INFORMATION SHOWN:

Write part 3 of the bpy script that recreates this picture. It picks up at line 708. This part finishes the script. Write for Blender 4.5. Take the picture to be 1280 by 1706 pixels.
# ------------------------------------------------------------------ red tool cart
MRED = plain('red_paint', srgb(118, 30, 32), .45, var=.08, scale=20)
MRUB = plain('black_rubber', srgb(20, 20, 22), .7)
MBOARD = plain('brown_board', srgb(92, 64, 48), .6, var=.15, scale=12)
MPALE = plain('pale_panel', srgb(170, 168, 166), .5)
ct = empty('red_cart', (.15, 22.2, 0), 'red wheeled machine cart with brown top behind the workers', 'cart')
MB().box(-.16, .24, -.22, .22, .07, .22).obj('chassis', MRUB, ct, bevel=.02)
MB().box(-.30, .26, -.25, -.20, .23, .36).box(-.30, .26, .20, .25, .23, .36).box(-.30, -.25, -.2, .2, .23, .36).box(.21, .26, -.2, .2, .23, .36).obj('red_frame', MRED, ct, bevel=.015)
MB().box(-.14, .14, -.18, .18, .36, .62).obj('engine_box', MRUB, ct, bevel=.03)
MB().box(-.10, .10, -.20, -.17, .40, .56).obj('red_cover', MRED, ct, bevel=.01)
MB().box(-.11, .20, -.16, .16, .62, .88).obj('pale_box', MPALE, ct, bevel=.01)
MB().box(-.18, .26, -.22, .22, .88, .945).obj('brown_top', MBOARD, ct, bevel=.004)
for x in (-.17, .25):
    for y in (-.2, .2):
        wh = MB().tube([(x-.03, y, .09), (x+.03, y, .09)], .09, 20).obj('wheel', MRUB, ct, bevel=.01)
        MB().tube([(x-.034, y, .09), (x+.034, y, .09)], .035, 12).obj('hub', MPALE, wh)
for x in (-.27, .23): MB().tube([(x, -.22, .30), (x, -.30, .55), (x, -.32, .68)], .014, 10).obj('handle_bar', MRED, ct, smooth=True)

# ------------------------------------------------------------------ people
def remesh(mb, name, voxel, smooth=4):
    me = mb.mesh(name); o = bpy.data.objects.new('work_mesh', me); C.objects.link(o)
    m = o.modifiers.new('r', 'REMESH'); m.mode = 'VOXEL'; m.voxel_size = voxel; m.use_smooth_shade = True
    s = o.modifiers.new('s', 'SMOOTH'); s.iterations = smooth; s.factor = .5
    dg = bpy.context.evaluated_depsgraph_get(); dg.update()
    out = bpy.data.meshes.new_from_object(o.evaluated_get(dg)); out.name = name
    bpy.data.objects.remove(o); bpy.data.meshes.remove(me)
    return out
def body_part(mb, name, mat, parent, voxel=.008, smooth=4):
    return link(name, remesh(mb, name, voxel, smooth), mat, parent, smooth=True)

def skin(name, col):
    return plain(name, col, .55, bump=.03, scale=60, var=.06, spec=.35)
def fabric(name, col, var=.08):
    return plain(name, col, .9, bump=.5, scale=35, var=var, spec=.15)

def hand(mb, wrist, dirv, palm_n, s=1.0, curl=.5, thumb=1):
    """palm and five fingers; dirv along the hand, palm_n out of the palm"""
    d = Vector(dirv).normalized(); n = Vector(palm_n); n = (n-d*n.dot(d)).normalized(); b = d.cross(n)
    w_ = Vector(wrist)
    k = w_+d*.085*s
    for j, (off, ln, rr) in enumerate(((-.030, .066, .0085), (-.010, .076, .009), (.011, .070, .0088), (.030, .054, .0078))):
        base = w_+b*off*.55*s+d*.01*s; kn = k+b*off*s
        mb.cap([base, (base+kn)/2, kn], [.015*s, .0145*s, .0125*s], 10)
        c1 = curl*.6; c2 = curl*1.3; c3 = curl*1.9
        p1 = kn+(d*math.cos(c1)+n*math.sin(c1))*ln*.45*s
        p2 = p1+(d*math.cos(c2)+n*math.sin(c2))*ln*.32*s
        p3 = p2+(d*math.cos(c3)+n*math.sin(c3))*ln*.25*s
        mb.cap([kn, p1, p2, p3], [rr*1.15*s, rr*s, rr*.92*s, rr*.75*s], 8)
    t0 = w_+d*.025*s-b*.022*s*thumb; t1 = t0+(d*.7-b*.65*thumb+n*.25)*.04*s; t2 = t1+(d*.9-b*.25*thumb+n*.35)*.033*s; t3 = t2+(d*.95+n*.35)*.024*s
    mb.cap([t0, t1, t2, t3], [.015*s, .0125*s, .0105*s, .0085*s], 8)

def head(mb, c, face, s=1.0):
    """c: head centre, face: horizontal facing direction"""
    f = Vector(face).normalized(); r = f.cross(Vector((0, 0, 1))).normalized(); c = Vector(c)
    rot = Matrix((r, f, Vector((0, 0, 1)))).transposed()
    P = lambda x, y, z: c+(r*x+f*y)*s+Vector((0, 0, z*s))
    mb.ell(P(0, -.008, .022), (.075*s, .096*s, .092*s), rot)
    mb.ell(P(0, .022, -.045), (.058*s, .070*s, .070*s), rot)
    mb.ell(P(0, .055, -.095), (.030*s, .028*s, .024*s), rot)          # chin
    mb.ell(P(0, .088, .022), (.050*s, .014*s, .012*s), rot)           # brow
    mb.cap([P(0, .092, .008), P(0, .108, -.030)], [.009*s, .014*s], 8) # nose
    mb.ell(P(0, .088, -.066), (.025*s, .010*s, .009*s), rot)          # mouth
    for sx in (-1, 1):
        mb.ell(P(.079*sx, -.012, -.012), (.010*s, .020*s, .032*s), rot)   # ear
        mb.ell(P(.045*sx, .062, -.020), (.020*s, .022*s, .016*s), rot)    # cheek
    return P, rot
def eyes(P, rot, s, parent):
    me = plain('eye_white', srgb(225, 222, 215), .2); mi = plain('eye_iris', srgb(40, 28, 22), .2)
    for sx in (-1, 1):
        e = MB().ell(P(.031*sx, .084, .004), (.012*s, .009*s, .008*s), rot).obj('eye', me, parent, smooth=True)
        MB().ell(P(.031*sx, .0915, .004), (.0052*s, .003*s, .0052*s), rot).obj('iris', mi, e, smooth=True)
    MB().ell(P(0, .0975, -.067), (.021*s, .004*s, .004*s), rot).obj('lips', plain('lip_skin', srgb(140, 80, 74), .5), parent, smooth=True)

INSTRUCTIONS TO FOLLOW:
All lines from the beginning of the material above through the one with "MRED, ct, smooth=True)" need to be returned exactly; please return those and only those.

OUTPUT FOR THIS EXERCISE:
Write part 3 of the bpy script that recreates this picture. It picks up at line 708. This part finishes the script. Write for Blender 4.5. Take the picture to be 1280 by 1706 pixels.
# ------------------------------------------------------------------ red tool cart
MRED = plain('red_paint', srgb(118, 30, 32), .45, var=.08, scale=20)
MRUB = plain('black_rubber', srgb(20, 20, 22), .7)
MBOARD = plain('brown_board', srgb(92, 64, 48), .6, var=.15, scale=12)
MPALE = plain('pale_panel', srgb(170, 168, 166), .5)
ct = empty('red_cart', (.15, 22.2, 0), 'red wheeled machine cart with brown top behind the workers', 'cart')
MB().box(-.16, .24, -.22, .22, .07, .22).obj('chassis', MRUB, ct, bevel=.02)
MB().box(-.30, .26, -.25, -.20, .23, .36).box(-.30, .26, .20, .25, .23, .36).box(-.30, -.25, -.2, .2, .23, .36).box(.21, .26, -.2, .2, .23, .36).obj('red_frame', MRED, ct, bevel=.015)
MB().box(-.14, .14, -.18, .18, .36, .62).obj('engine_box', MRUB, ct, bevel=.03)
MB().box(-.10, .10, -.20, -.17, .40, .56).obj('red_cover', MRED, ct, bevel=.01)
MB().box(-.11, .20, -.16, .16, .62, .88).obj('pale_box', MPALE, ct, bevel=.01)
MB().box(-.18, .26, -.22, .22, .88, .945).obj('brown_top', MBOARD, ct, bevel=.004)
for x in (-.17, .25):
    for y in (-.2, .2):
        wh = MB().tube([(x-.03, y, .09), (x+.03, y, .09)], .09, 20).obj('wheel', MRUB, ct, bevel=.01)
        MB().tube([(x-.034, y, .09), (x+.034, y, .09)], .035, 12).obj('hub', MPALE, wh)
for x in (-.27, .23): MB().tube([(x, -.22, .30), (x, -.30, .55), (x, -.32, .68)], .014, 10).obj('handle_bar', MRED, ct, smooth=True)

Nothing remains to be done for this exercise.